━━ COLLECTED DATA ━━

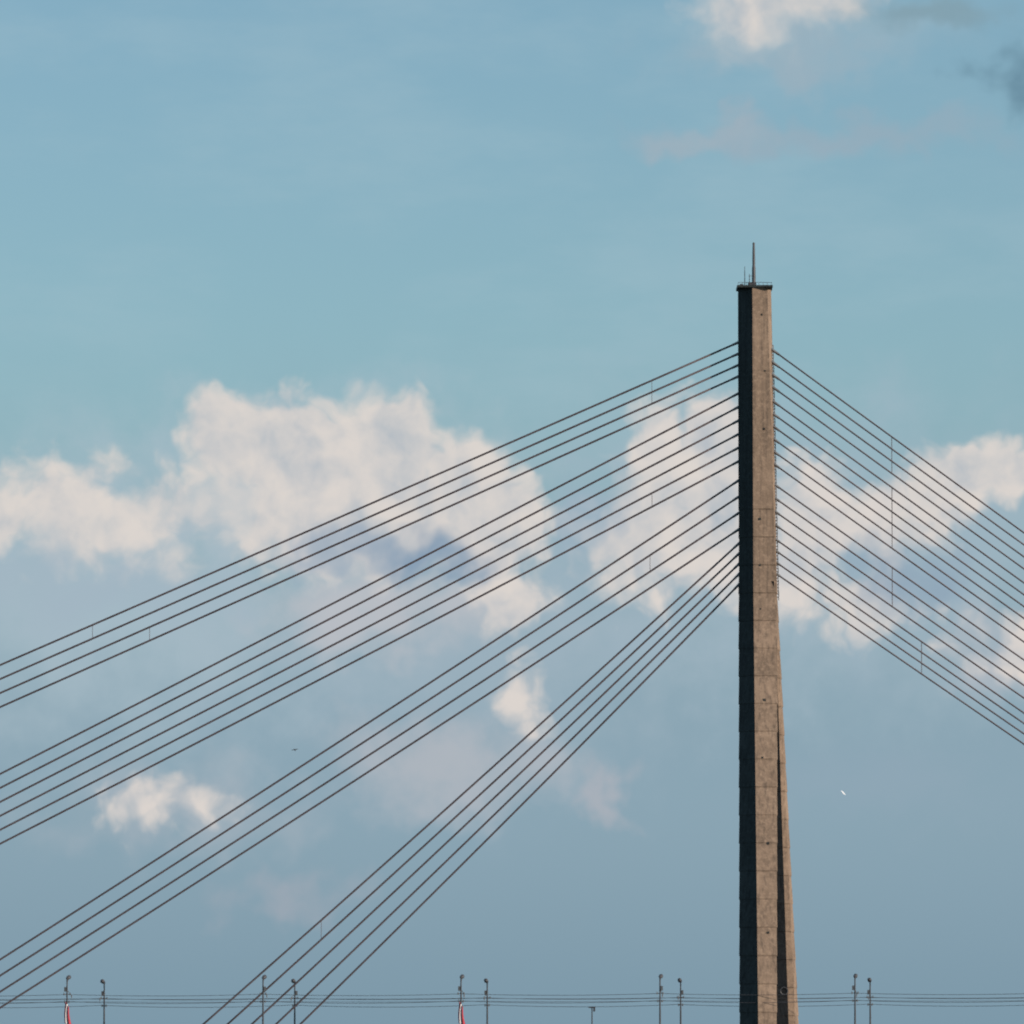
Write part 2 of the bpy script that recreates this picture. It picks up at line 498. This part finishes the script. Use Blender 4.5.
# puff detail of cumulus: billows plus turbulence
gt = bpy.data.node_groups.new("cumulus_puffs", 'ShaderNodeTree')
gt.interface.new_socket('P', in_out='INPUT', socket_type='NodeSocketVector')
gt.interface.new_socket('h', in_out='OUTPUT', socket_type='NodeSocketFloat')
t = NT(gt); gi = gt.nodes.new('NodeGroupInput'); go = gt.nodes.new('NodeGroupOutput')
vo = t.n.new('ShaderNodeTexVoronoi'); vo.voronoi_dimensions = '2D'; vo.feature = 'F1'
t.l.new(gi.outputs[0], vo.inputs['Vector']); vo.inputs['Scale'].default_value = 2.3
vo.inputs['Detail'].default_value = 2; vo.inputs['Roughness'].default_value = 0.5; vo.normalize = True
bl = t.math('MULTIPLY_ADD', vo.outputs['Distance'], -0.85, 0.30)
fb = t.math('MULTIPLY_ADD', t.noise(gi.outputs[0], 1.9, 5, 0.54), 0.6, -0.30)
t.l.new(t.math('ADD', bl, fb), go.inputs[0])
def puffs(pv):
    n = w.n.new('ShaderNodeGroup'); n.node_tree = gt; w.l.new(pv, n.inputs[0]); return n.outputs[0]

wn = w.noise(P, 1.3, 3, 0.55, col=True)
wv = w.vec('SUBTRACT', wn, (0.5, 0.5, 0.5))
Pc = w.vec('MULTIPLY_ADD', wv, (0.4, 0.4, 0), P)       # gentle warp: cumulus
Pw = w.vec('MULTIPLY_ADD', wv, (1.6, 1.0, 0), P)       # strong warp: soft masses
sn = w.noise(P, 1.5, 5, 0.56)
snb = w.math('MULTIPLY_ADD', sn, 0.8, -0.4)

def field(blobs, pv, smooth=0.15):
    h = None
    for (px, py, rx, ry, s) in blobs:
        f = w.math('MULTIPLY_ADD', blob(w, pv, px, py, rx, ry), -s, s)
        h = f if h is None else w.math('SMOOTH_MAX', h, f, smooth)
    return w.math('MAXIMUM', h, -1.0)
def soft(col, px, py, rx, ry, rgb, op, a=-0.15, b=0.95):
    d = w.math('SUBTRACT', 1.0, blob(w, Pw, px, py, rx, ry))
    m = w.mapr(w.math('ADD', d, snb), a, b, 0, op)
    return w.mix(m, col, C(*rgb))
def cumulus(col, blobs, ph, ph2, a0=-0.10, a1=0.40, op=0.92):
    h = w.math('ADD', field(blobs, Pc), ph)
    lit = w.math('MULTIPLY_ADD', w.math('SUBTRACT', ph, ph2), 0.7, 0.68)
    lit = w.math('ADD', lit, w.math('MULTIPLY', snb, 0.9))
    lit = w.math('ADD', lit, w.mapr(h, 0.9, 0.1, -0.03, 0.10), clamp=True)
    cc = w.mix(w.mapr(lit, 0.1, 1.0), C(166, 179, 191), C(224, 215, 208))
    return w.mix(w.mapr(h, a0, a1, 0, op), col, cc)

base = w.mix(1.0, sky.outputs[0], (0.76, 0.97, 1.04), 'MULTIPLY')
base = w.mix(0.22, base, C(150, 180, 192))
veil = w.mapr(w.noise(w.vec('MULTIPLY', P, (0.5, 1.4, 1)), 0.6, 5, 0.6), 0.38, 0.75, 0, 0.28)
base = w.mix(veil, base, C(166, 192, 203))
base = w.mix(w.mapr(w.math('MULTIPLY_ADD', snb, 1.2, el), 8.6, 3.6, 0, 0.93), base, C(137, 163, 179))
base = w.mix(w.mapr(el, 3.6, 0.6, 0, 0.85), base, C(121, 149, 166))
ph = puffs(Pc)
ph2 = puffs(w.vec('ADD', Pc, (0.12, 0.17, 0)))

# --- upper sky
up = base
for a in [(800, 40, 170, 55, (152, 178, 192), .75), (920, 12, 130, 26, (130, 159, 172), .8), (1030, 78, 60, 38, (104, 139, 158), .9),
          (840, 134, 240, 28, (152, 172, 186), .7), (700, 137, 75, 22, (166, 178, 188), .5)]:
    up = soft(up, *a)
up = cumulus(up, [(755, -2, 78, 62, 1), (800, -10, 75, 48, 1)], ph, ph2, -0.15, 0.95, 0.88)
up = soft(up, 790, 60, 100, 26, (152, 175, 189), .75)
# --- lower sky
lo = base
for a in [(110, 590, 330, 200, (168, 187, 198), .85), (470, 640, 300, 190, (160, 178, 191), .7), (690, 540, 200, 190, (162, 181, 194), .65),
          (920, 560, 250, 190, (162, 181, 194), .75), (450, 765, 150, 60, (180, 184, 191), .75), (180, 810, 170, 55, (167, 178, 188), .7),
          (290, 900, 95, 34, (162, 170, 181), .65), (600, 795, 34, 34, (176, 179, 187), .7), (890, 780, 150, 60, (145, 167, 182), .6),
          (380, 610, 170, 50, (192, 192, 197), .75), (1000, 650, 90, 50, (190, 190, 196), .6), (340, 480, 220, 110, (176, 190, 200), .7)]:
    lo = soft(lo, *a)
main = [(238, 438, 58, 56, 1), (295, 460, 85, 74, 1), (385, 450, 66, 64, 1.05), (350, 505, 150, 80, 1.1), (462, 472, 50, 46, 1),
        (492, 525, 64, 60, 1), (508, 598, 54, 36, .75), (62, 508, 82, 58, .62), (140, 522, 85, 54, .55), (10, 520, 50, 40, .4),
        (664, 448, 44, 56, .8), (708, 440, 52, 54, .9), (650, 535, 66, 76, .7), (715, 520, 70, 84, .8),
        (820, 515, 64, 56, .7), (800, 570, 50, 55, .6), (885, 515, 55, 52, .75), (965, 473, 54, 36, .95), (1006, 470, 38, 42, .95), (935, 505, 50, 38, .75),
        (860, 600, 60, 35, .45), (1035, 650, 75, 30, .4), (522, 697, 26, 38, .5), (155, 803, 65, 24, .36)]
lo = cumulus(lo, main, ph, ph2)
for a in [(408, 556, 85, 34, (134, 157, 179), .95), (330, 556, 70, 24, (150, 169, 187), .7), (908, 578, 70, 46, (142, 164, 183), .75),
          (100, 588, 200, 48, (162, 181, 194), .85), (592, 520, 36, 60, (152, 172, 190), .5), (200, 520, 40, 60, (172, 187, 197), .5)]:
    lo = soft(lo, *a)
# --- rest of the sky round the horizon
oc = w.mapr(w.noise(w.vec('MULTIPLY', dirv, (1, 1, 2.5)), 4.0, 6, 0.6, dim='3D'), 0.5, 0.7, 0, 0.8)
oc = w.math('MULTIPLY', oc, w.mapr(w.math('ABSOLUTE', az), 9.0, 18.0))
oth = w.mix(oc, base, C(185, 190, 196))

def bgn(c):
    n = w.n.new('ShaderNodeBackground'); n.inputs[1].default_value = STR; w.l.new(c, n.inputs[0]); return n.outputs[0]
def mixs(f, a, b):
    n = w.n.new('ShaderNodeMixShader'); w.l.new(f, n.inputs[0]); w.l.new(a, n.inputs[1]); w.l.new(b, n.inputs[2]); return n.outputs[0]
v_split = UV(512, 270)[1]
m1 = mixs(w.math('GREATER_THAN', el, v_split), bgn(lo), bgn(up))
inside = w.math('MULTIPLY', w.math('LESS_THAN', w.math('ABSOLUTE', az), 9.0), w.math('MULTIPLY', w.math('LESS_THAN', el, UV(512, -150)[1]), w.math('GREATER_THAN', sx.outputs[1], 0.0)))
w.l.new(mixs(inside, bgn(oth), m1), out.inputs[0])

━━━

TASK DESCRIPTION:
Only the lines from the top of the data through the line with "n = w.n.new('ShaderNodeGroup');" should be quoted, exactly and with both ends kept; skip the pictures.

WRITTEN SOLUTION:
Write part 2 of the bpy script that recreates this picture. It picks up at line 498. This part finishes the script. Use Blender 4.5.
# puff detail of cumulus: billows plus turbulence
gt = bpy.data.node_groups.new("cumulus_puffs", 'ShaderNodeTree')
gt.interface.new_socket('P', in_out='INPUT', socket_type='NodeSocketVector')
gt.interface.new_socket('h', in_out='OUTPUT', socket_type='NodeSocketFloat')
t = NT(gt); gi = gt.nodes.new('NodeGroupInput'); go = gt.nodes.new('NodeGroupOutput')
vo = t.n.new('ShaderNodeTexVoronoi'); vo.voronoi_dimensions = '2D'; vo.feature = 'F1'
t.l.new(gi.outputs[0], vo.inputs['Vector']); vo.inputs['Scale'].default_value = 2.3
vo.inputs['Detail'].default_value = 2; vo.inputs['Roughness'].default_value = 0.5; vo.normalize = True
bl = t.math('MULTIPLY_ADD', vo.outputs['Distance'], -0.85, 0.30)
fb = t.math('MULTIPLY_ADD', t.noise(gi.outputs[0], 1.9, 5, 0.54), 0.6, -0.30)
t.l.new(t.math('ADD', bl, fb), go.inputs[0])
def puffs(pv):
    n = w.n.new('ShaderNodeGroup'); n.node_tree = gt; w.l.new(pv, n.inputs[0]); return n.outputs[0]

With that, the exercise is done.